Com efeito, além do apadrinhamento dos dois ministros já citados, Sarney também foi responsável direto pela nomeação do atual presidente de Furnas, Flávio Decat. Seu poder se estende por meio de nomeações para cargos estratégicos no setor elétrico, na Petrobrás, na Agência Nacional de Petróleo (ANP), na Agência Nacional de Transportes Aquaviários (Antac), na Caixa Econômica Federal, no Banco do Estado da Amazônia e na Receita Federal. Igualmente tem amigos bem colocados entre chefes militares e expoentes do Poder Judiciário.
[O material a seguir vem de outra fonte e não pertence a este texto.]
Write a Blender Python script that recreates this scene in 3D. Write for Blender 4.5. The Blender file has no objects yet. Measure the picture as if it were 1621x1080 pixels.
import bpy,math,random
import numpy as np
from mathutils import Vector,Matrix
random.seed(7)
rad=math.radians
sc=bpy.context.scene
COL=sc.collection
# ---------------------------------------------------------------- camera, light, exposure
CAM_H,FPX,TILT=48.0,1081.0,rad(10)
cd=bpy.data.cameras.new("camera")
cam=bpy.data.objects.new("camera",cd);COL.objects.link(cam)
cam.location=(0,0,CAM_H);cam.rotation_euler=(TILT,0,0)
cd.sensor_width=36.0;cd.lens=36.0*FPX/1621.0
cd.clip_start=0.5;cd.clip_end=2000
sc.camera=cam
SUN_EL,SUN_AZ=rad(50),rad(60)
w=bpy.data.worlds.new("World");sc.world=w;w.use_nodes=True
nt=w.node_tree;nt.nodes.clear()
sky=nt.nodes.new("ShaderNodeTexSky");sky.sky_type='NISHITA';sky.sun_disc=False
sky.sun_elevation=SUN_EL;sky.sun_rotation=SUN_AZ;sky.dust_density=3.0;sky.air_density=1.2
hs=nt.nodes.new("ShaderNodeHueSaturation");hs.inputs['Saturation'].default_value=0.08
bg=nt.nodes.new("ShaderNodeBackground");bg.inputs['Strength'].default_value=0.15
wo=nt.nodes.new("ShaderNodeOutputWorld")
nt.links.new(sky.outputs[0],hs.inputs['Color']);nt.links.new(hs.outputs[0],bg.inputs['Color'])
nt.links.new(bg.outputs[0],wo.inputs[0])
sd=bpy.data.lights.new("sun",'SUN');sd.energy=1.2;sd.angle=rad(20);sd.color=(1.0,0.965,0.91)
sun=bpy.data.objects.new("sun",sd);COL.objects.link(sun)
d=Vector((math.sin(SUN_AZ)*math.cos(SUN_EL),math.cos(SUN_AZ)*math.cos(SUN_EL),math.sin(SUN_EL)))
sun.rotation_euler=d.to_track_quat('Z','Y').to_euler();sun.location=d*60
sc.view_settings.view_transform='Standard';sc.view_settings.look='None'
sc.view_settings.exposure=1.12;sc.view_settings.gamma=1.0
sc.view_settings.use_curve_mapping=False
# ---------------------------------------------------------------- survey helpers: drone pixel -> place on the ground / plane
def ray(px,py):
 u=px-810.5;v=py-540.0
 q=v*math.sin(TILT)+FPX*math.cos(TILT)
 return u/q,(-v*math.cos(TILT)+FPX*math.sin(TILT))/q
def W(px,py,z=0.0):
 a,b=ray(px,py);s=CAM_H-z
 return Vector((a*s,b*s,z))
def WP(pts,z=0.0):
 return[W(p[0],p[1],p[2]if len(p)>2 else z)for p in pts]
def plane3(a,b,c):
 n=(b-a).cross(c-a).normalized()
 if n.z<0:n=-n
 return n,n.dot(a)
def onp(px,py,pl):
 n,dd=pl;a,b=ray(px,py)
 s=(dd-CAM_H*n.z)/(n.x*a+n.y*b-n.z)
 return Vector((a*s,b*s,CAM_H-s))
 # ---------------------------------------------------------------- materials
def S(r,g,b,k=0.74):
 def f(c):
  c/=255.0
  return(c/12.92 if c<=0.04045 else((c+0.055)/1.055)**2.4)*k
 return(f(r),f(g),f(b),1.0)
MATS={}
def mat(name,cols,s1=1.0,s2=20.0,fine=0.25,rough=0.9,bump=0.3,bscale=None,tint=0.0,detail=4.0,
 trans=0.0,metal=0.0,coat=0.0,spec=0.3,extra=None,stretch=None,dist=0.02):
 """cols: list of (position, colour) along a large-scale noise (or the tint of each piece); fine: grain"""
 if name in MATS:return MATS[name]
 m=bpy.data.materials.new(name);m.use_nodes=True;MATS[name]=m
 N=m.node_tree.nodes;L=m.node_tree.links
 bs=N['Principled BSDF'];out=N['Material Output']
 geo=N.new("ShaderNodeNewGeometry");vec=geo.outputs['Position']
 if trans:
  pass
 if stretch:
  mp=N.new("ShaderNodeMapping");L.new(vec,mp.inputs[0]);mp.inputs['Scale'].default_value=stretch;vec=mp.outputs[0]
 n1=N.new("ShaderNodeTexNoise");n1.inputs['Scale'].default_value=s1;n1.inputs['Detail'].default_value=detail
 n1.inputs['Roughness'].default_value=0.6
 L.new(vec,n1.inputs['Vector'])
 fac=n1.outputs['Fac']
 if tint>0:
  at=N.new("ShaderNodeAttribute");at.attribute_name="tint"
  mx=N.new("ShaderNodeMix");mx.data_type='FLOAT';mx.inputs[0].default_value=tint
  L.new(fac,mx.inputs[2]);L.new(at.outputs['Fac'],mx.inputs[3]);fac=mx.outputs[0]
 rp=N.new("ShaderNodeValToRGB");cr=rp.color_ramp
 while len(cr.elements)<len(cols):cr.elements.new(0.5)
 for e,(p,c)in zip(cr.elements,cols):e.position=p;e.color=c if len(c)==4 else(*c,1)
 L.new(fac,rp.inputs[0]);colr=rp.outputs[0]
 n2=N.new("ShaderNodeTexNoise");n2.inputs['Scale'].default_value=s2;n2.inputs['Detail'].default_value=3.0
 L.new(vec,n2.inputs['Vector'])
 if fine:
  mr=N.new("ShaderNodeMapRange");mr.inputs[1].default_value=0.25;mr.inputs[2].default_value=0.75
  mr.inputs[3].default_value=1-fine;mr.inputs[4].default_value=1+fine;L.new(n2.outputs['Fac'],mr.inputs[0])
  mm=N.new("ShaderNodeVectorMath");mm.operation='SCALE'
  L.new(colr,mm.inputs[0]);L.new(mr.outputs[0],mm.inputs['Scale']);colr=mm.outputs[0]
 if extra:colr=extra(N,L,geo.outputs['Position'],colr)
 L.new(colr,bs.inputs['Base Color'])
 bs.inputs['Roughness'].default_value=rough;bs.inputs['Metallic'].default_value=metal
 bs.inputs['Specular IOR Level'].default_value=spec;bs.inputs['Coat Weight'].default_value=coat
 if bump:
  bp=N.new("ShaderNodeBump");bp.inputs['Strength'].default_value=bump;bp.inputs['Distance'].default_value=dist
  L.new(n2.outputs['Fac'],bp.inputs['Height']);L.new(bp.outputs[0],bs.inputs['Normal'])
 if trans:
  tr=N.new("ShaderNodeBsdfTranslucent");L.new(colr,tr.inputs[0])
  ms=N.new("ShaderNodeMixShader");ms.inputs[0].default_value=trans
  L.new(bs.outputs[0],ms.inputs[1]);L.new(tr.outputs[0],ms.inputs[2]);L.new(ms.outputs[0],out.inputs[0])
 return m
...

Em seu feudo político, o Maranhão, Sarney é, simplesmente, ‘o cara’. Um deputado do PT acredita que Sarney e sua família sejam donos de terrenos que performam 15 praias no municípios de Raposo, todas com acesso dificultado à população. Se o poderio econômico é latente, o prestígio popular de Sarney, no entanto, é bastante duvidoso. Nada menos que 100% dos cargos da máquina administrativa do Estado estão sob suas ordens, a começar pela charmosa e bem relacionada filha Roseana, a governadora. Mas, decididamente, não dá para dizer que ele tem o carinho do seu povo. Quando caminha pelas ruas do paupérrimo centro de São Luís – área tombada como Patrimônio Cultural da Humanidade pela ONU, com seus casarões dos séculos 18 e 19 em estado para lá de precário --, o ex-presidente costuma levar notas de dinheiro no bolso para contemplar os pobres que o cercam. Não há admiração, mas aquele tipo de temor reverencial.
Em 1990, nas eleições para o Senado, Sarney pressentiu que o povo iria se vingar nele de anos de governos que não conseguiram fazer avançar a qualidade de vida da população. A esse respeito, em relação ao estado de deterioração do sítio histórico do centro de São Luís, a cantora Nana Caymi, que na semana passada lá se apresentou, respirou aliviada ao voltar ao Rio de Janeiro: “Vi tanta pobreza e abandono que senti vergonha de ser brasileira”, confidenciou ela, em frase reproduzida na imprensa fluminense. Ao antever o troco que viria das urnas, Sarney trocou seu domicílio eleitoral, ajeitou-se em Macapá, capital do Amapá, e dali, com contados 97.466 votos, em 1998, arrancou mais um mandato de oito anos como senador. Dessa base, ele faz seu costumeiro jogo de fiel da balança, agindo como bombeiro nas horas de incêndios políticos, e de agitador nos momentos em que seus interesses são contrariados.
Jogando de mão com seus parceiros de partido – o vice-presidente Michel Temer, o senador Renan Calheiros, o líder do partido na Câmara Henrique Alves --, Sarney desponta nas crises, invariavelmente, como o personagem da estabilidade, da coerência e da unidade. A voz da experiência, da tranquilidade. Foi por isso que, diante do impasse na nomeação do novo ministro do Turismo, Sarney emplacou na figura de Gastão Vieira o sucessor de seu também apadrinhado Pedro Novais. Para tanto, nem precisou falar muito. Nessas horas decisivas, os chefes do partido sempre o consultam, porque sabem que é melhor ter o tacão de Sarney ao seu lado do que testar a sua força. Com leves gestos com a cabeça, como faz quando é procurado por prefeitos do interior do Maranhão em sua residência na praia do Calhau, Sarney diz praticamente tudo. Sim para o que aceita, não para o que proíbe – e abre um sorriso sempre que realmente aprova uma ideia. Em tempo: poderoso por excelência, Sarney é fino no trato, intelectual chancelado pela Academia Brasileira de Letras e quase sempre disposto a ser afável e simpático com seus interlocutores. Não à toa, em Brasília, mesmo quando, no passado, estava distante da Presidência do Senado, ele sempre fora tratado por todos como “presidente Sarney”. E assim sempre será.